RECORDS FOR THE EXERCISE:
** BEGIN **

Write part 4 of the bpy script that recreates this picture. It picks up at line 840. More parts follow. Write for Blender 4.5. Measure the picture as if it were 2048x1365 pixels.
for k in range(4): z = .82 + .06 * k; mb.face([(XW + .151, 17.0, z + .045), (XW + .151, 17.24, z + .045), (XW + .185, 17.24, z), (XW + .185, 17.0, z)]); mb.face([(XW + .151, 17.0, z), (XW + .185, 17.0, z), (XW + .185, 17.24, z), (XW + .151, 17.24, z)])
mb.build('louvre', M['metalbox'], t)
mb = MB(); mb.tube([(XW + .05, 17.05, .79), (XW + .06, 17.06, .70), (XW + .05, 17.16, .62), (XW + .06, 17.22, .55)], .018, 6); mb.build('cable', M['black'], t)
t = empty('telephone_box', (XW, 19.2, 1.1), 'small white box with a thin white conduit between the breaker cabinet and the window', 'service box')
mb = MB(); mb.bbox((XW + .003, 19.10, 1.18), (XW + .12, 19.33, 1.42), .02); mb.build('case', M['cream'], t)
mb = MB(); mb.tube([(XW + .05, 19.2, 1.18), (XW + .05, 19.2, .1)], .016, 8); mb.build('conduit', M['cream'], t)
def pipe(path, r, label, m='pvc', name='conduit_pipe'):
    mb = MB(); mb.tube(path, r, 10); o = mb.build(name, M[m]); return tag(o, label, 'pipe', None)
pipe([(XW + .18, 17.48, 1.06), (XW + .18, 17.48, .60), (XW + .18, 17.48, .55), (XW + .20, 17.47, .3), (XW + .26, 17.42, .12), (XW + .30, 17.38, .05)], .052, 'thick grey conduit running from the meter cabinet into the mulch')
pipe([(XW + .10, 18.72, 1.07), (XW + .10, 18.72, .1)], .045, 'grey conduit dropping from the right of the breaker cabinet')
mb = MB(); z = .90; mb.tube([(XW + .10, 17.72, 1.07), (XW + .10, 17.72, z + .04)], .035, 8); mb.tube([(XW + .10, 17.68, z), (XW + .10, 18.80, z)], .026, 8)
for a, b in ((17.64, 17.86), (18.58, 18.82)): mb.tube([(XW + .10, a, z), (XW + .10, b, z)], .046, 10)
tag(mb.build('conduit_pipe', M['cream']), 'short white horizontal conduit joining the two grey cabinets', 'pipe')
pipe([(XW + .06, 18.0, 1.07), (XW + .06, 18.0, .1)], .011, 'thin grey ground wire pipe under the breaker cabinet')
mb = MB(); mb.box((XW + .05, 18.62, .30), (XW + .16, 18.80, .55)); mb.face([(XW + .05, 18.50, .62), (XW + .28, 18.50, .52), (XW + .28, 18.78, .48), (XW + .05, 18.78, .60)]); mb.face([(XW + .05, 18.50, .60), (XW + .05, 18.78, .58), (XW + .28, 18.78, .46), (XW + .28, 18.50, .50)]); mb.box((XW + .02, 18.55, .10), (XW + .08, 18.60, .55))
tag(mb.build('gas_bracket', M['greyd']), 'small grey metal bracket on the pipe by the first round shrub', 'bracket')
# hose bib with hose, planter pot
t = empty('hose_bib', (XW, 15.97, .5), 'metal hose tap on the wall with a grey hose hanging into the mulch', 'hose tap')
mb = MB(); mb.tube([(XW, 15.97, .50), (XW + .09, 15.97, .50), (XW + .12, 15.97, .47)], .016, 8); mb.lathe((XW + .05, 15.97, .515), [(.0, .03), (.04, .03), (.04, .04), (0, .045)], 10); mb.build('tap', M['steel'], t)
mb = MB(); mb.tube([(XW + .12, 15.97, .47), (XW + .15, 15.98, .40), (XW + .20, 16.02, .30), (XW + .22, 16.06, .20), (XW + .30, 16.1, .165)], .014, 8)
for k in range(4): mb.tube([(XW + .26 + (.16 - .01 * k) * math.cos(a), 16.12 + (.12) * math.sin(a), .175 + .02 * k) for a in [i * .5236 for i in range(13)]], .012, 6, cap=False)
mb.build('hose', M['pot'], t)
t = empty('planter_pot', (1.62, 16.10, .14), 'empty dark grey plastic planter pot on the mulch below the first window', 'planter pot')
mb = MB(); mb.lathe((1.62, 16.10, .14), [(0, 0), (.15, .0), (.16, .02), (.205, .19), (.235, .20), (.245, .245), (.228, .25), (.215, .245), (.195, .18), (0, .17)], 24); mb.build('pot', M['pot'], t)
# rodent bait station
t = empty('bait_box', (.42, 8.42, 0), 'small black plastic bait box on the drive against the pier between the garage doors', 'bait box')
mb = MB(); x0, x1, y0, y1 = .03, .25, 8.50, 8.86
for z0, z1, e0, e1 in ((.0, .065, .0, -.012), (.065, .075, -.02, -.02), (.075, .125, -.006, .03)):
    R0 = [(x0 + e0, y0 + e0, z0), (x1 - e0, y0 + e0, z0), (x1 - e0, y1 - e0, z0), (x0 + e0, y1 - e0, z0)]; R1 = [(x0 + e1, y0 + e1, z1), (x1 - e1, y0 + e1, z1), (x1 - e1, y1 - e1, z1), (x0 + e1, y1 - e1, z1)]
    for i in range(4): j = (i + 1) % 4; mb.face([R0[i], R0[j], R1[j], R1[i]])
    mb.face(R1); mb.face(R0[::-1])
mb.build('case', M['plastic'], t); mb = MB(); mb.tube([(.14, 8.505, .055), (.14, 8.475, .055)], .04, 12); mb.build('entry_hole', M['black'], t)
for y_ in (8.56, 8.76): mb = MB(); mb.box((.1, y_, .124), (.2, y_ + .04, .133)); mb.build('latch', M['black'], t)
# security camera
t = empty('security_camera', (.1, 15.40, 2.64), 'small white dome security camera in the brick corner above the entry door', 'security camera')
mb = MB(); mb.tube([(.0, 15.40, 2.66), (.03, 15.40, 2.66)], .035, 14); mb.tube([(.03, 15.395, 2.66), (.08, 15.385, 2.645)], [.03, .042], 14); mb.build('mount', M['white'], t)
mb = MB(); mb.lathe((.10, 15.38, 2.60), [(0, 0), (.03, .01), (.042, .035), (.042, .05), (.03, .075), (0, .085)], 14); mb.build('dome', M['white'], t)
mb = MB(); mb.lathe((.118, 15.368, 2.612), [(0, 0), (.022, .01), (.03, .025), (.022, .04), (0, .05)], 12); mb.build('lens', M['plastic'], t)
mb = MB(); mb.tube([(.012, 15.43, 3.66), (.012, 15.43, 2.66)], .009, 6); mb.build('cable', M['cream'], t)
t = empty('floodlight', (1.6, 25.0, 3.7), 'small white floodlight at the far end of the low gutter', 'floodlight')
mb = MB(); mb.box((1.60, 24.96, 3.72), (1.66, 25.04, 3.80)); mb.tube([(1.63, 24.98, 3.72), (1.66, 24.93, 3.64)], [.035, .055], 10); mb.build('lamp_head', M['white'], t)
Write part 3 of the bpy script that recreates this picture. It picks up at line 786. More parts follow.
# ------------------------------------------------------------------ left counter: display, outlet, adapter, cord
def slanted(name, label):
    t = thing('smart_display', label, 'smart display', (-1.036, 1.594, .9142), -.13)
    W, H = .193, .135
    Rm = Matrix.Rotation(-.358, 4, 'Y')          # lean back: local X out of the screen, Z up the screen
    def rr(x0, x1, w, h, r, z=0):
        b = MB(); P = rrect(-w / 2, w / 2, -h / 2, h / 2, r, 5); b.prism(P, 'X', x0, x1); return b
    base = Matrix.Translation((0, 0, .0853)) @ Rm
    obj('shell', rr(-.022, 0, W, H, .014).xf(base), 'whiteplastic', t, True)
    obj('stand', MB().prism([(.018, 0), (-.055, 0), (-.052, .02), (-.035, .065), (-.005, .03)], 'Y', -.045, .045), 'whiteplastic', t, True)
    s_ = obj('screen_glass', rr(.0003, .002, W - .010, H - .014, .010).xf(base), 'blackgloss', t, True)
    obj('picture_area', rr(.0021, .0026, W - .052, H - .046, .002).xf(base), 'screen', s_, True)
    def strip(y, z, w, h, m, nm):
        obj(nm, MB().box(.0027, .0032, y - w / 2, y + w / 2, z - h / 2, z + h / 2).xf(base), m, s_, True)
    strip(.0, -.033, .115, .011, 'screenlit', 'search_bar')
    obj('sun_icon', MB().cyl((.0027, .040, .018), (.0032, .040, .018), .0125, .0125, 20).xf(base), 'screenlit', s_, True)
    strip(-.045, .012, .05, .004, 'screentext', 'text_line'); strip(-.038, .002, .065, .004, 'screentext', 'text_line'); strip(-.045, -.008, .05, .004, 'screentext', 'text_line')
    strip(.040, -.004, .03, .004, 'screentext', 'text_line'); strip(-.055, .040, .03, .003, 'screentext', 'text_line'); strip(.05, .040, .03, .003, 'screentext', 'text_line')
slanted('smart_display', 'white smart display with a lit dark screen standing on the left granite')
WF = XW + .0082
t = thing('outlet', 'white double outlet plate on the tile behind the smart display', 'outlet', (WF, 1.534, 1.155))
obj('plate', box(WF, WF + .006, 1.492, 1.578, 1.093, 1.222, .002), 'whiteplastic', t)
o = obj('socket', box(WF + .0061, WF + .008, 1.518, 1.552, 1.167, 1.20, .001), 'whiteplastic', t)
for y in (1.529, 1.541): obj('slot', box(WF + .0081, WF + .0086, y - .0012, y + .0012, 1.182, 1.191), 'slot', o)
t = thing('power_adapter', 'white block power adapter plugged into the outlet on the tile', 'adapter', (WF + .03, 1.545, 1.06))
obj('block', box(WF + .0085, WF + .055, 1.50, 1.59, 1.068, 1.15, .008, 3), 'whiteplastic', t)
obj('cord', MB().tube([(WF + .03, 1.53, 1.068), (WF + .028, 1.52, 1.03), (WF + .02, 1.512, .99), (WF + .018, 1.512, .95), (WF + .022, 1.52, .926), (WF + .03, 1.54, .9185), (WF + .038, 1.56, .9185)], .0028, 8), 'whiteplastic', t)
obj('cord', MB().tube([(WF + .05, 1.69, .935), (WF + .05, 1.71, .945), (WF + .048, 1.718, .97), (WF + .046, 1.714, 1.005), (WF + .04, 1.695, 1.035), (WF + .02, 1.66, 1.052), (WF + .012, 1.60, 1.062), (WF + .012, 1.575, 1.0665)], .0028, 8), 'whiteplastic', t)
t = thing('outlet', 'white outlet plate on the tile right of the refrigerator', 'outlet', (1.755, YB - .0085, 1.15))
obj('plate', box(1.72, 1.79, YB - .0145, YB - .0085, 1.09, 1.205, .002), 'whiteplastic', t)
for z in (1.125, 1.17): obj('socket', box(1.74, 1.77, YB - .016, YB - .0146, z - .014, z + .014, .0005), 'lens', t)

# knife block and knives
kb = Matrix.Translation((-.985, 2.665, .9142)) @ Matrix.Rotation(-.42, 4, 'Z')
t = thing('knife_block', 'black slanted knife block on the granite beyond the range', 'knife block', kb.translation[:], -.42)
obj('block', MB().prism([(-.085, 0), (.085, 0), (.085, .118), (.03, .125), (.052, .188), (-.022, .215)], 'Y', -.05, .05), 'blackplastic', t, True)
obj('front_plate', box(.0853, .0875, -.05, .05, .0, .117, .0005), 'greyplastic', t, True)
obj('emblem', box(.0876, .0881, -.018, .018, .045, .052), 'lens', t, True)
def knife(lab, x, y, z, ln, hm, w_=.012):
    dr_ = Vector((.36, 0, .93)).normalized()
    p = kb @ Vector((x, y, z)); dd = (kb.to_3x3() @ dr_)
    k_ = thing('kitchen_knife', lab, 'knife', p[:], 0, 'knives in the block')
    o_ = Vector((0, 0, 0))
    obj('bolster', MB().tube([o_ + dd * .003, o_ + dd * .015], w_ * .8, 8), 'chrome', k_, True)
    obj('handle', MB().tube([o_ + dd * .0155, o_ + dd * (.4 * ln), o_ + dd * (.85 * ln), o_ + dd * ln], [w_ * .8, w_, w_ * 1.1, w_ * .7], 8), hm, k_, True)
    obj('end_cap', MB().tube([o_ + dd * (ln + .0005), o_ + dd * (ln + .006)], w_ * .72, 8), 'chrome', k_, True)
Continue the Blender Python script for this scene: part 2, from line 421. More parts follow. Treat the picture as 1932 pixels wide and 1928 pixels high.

** END **

THE REQUEST: How many of these lines contain "picks"? Write only the number.

RESULT OF THE TASK: 2